Return only those lines from the line containing "Write the bpy" to the line containing "sc.cycles.max_bounces = 7", both included, and please omit the pictures.
<<<<
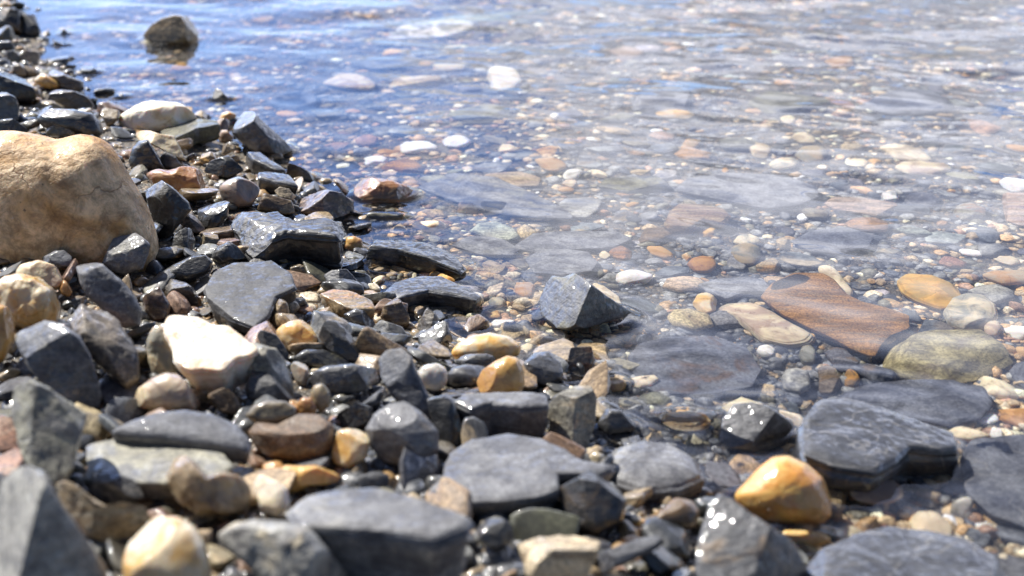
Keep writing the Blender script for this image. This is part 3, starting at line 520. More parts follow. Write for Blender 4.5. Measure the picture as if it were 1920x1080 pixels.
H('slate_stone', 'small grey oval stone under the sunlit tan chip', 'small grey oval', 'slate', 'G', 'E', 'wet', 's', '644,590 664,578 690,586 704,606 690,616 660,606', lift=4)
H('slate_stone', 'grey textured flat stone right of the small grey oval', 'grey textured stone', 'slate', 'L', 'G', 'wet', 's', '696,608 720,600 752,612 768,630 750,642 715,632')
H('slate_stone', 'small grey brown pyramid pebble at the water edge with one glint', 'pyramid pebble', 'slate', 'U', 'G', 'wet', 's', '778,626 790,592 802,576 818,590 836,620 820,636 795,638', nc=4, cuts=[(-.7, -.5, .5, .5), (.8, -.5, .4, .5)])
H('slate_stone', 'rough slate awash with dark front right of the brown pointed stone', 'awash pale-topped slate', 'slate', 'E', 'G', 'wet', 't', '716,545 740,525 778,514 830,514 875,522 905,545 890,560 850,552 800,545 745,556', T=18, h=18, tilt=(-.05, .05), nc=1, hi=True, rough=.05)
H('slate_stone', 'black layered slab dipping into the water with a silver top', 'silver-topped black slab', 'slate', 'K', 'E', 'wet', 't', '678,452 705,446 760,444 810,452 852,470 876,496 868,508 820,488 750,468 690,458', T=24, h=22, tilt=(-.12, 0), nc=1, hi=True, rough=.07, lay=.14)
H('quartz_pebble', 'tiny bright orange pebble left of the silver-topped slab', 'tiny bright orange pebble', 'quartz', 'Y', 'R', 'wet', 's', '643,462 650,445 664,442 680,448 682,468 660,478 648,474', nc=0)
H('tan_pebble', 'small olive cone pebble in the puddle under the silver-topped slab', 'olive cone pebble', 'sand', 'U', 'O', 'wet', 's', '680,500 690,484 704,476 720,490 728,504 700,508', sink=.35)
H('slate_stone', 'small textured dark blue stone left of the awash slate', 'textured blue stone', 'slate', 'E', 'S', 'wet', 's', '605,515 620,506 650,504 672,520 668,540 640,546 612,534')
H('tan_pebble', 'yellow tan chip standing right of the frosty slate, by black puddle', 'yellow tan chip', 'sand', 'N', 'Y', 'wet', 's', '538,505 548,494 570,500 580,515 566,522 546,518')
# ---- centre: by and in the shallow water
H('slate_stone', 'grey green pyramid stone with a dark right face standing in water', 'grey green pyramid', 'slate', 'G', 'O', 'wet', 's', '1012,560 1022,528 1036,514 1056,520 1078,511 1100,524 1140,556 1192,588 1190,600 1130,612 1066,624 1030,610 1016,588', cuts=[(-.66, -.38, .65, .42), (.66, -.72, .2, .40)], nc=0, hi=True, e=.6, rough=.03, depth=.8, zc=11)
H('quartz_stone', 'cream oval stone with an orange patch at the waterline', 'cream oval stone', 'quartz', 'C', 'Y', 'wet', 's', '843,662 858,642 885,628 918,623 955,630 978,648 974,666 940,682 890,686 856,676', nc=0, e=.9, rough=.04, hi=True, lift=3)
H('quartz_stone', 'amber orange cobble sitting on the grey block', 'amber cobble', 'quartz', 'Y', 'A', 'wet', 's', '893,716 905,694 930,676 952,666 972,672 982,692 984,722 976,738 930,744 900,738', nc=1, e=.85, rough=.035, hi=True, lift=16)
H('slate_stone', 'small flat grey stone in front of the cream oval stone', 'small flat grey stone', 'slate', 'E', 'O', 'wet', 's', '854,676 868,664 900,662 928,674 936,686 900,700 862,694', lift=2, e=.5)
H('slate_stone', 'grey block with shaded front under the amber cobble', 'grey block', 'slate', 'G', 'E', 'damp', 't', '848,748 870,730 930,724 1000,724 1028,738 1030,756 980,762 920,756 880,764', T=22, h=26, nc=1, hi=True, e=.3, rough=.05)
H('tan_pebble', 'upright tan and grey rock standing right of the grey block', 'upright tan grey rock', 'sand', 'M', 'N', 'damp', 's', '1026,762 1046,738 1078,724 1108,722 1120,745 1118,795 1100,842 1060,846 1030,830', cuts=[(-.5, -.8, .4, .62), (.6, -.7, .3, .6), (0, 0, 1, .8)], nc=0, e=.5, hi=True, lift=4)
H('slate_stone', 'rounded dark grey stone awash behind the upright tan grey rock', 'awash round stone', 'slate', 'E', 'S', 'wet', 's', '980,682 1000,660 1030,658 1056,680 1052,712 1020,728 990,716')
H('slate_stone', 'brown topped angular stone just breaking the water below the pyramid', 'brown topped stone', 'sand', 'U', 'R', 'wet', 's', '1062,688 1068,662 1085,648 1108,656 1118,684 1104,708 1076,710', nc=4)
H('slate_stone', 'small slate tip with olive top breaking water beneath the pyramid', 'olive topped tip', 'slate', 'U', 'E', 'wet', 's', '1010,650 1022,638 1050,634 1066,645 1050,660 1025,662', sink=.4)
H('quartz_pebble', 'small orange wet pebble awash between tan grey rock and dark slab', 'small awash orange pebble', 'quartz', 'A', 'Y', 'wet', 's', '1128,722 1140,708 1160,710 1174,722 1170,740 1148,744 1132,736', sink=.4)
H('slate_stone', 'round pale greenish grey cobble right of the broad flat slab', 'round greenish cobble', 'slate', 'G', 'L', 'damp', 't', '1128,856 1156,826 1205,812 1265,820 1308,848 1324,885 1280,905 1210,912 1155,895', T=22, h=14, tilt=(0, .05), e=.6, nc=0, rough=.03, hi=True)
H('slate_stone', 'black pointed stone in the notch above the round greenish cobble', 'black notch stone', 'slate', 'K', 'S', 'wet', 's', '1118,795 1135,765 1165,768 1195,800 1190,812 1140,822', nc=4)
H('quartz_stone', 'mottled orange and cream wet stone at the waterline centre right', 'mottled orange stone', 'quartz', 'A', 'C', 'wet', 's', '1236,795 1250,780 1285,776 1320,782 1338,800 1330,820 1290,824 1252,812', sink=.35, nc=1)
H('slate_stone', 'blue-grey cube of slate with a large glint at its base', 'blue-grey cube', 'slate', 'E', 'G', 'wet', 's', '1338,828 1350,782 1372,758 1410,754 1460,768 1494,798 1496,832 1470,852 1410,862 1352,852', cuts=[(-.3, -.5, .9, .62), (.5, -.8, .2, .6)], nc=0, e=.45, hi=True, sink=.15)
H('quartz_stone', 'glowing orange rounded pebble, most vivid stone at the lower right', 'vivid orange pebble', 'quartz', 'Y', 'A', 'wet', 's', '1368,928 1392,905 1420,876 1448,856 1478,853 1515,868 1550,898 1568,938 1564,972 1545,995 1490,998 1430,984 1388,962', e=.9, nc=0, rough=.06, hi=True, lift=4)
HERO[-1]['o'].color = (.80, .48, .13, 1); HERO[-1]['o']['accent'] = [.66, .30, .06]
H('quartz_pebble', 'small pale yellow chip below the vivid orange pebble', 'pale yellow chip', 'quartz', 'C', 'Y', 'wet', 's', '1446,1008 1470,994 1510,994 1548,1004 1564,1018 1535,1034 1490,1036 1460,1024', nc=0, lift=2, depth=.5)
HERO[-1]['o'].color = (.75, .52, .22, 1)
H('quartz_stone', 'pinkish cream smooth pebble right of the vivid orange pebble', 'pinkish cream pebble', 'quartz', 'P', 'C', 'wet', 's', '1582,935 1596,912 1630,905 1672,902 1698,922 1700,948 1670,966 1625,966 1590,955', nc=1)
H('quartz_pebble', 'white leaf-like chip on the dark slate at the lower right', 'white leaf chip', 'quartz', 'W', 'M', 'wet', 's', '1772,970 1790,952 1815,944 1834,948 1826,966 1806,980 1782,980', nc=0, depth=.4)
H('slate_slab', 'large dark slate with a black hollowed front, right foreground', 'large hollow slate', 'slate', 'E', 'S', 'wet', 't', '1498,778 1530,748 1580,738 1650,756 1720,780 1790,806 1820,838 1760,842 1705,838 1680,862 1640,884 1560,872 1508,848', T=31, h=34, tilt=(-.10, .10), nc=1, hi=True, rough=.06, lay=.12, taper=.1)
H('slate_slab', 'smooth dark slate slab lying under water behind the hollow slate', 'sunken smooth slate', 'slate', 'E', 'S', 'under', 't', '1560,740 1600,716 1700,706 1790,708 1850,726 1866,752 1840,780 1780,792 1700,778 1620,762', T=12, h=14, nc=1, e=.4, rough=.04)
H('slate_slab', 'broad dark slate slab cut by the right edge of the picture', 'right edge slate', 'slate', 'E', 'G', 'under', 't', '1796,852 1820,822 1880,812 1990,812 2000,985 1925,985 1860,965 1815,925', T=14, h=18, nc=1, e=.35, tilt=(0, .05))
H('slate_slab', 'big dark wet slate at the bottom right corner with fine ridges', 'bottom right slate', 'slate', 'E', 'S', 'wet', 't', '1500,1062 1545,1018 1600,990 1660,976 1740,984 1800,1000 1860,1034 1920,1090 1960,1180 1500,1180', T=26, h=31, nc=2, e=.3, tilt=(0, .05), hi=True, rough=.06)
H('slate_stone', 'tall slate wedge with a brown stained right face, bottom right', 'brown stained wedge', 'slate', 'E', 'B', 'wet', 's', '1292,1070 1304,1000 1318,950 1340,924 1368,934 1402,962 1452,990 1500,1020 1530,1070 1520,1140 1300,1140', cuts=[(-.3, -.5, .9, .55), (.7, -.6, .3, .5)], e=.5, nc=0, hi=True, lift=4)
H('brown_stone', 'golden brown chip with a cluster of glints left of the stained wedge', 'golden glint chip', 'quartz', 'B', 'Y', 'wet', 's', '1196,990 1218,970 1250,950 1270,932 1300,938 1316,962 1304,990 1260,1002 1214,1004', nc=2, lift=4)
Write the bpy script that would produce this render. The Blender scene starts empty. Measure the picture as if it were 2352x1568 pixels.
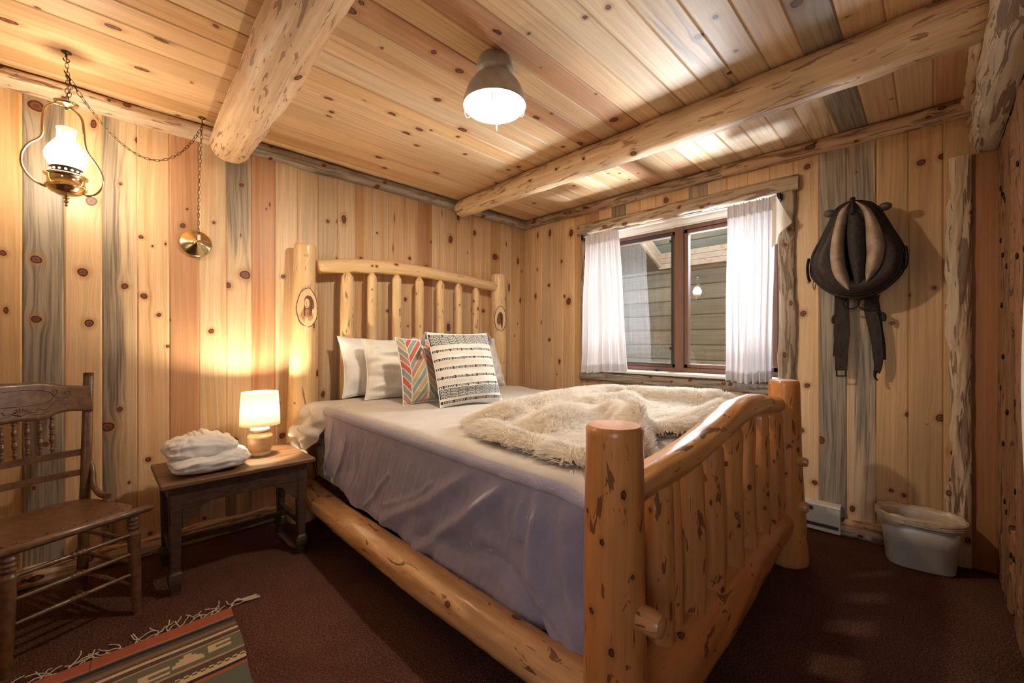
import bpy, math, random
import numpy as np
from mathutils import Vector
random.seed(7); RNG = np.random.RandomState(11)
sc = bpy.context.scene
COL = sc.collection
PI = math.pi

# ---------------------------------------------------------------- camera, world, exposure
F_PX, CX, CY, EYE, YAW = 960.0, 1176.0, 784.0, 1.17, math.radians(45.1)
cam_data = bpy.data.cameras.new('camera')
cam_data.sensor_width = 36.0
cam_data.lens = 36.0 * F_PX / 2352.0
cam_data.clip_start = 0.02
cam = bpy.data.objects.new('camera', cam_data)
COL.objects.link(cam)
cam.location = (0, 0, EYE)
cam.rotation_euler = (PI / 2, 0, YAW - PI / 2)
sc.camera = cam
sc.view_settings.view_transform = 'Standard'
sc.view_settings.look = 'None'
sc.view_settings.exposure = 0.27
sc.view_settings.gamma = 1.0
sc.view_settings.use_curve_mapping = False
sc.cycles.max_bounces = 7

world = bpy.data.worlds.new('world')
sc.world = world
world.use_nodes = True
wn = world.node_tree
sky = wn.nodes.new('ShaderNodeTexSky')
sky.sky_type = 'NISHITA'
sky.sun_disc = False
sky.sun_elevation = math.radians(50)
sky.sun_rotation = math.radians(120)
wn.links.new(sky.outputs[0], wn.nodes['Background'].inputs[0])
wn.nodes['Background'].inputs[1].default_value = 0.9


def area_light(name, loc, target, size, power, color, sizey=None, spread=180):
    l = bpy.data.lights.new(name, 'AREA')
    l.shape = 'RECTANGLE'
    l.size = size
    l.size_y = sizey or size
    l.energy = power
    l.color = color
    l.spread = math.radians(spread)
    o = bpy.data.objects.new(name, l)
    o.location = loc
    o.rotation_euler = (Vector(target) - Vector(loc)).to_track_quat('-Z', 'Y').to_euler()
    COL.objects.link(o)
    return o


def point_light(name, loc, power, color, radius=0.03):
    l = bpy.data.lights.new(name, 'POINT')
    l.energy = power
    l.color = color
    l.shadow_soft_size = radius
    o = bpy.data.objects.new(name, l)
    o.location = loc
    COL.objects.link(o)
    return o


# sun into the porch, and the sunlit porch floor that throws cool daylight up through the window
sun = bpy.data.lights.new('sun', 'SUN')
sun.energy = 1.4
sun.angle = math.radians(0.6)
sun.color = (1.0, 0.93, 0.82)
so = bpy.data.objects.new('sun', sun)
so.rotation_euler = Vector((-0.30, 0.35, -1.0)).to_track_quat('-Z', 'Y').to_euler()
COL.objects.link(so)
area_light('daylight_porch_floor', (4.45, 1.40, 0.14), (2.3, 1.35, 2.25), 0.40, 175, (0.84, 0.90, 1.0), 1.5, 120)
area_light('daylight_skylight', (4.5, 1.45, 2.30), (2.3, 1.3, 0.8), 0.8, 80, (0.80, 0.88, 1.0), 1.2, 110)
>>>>
* FULL SOLUTION
Write the bpy script that would produce this render. The Blender scene starts empty. Measure the picture as if it were 2352x1568 pixels.
import bpy, math, random
import numpy as np
from mathutils import Vector
random.seed(7); RNG = np.random.RandomState(11)
sc = bpy.context.scene
COL = sc.collection
PI = math.pi

# ---------------------------------------------------------------- camera, world, exposure
F_PX, CX, CY, EYE, YAW = 960.0, 1176.0, 784.0, 1.17, math.radians(45.1)
cam_data = bpy.data.cameras.new('camera')
cam_data.sensor_width = 36.0
cam_data.lens = 36.0 * F_PX / 2352.0
cam_data.clip_start = 0.02
cam = bpy.data.objects.new('camera', cam_data)
COL.objects.link(cam)
cam.location = (0, 0, EYE)
cam.rotation_euler = (PI / 2, 0, YAW - PI / 2)
sc.camera = cam
sc.view_settings.view_transform = 'Standard'
sc.view_settings.look = 'None'
sc.view_settings.exposure = 0.27
sc.view_settings.gamma = 1.0
sc.view_settings.use_curve_mapping = False
sc.cycles.max_bounces = 7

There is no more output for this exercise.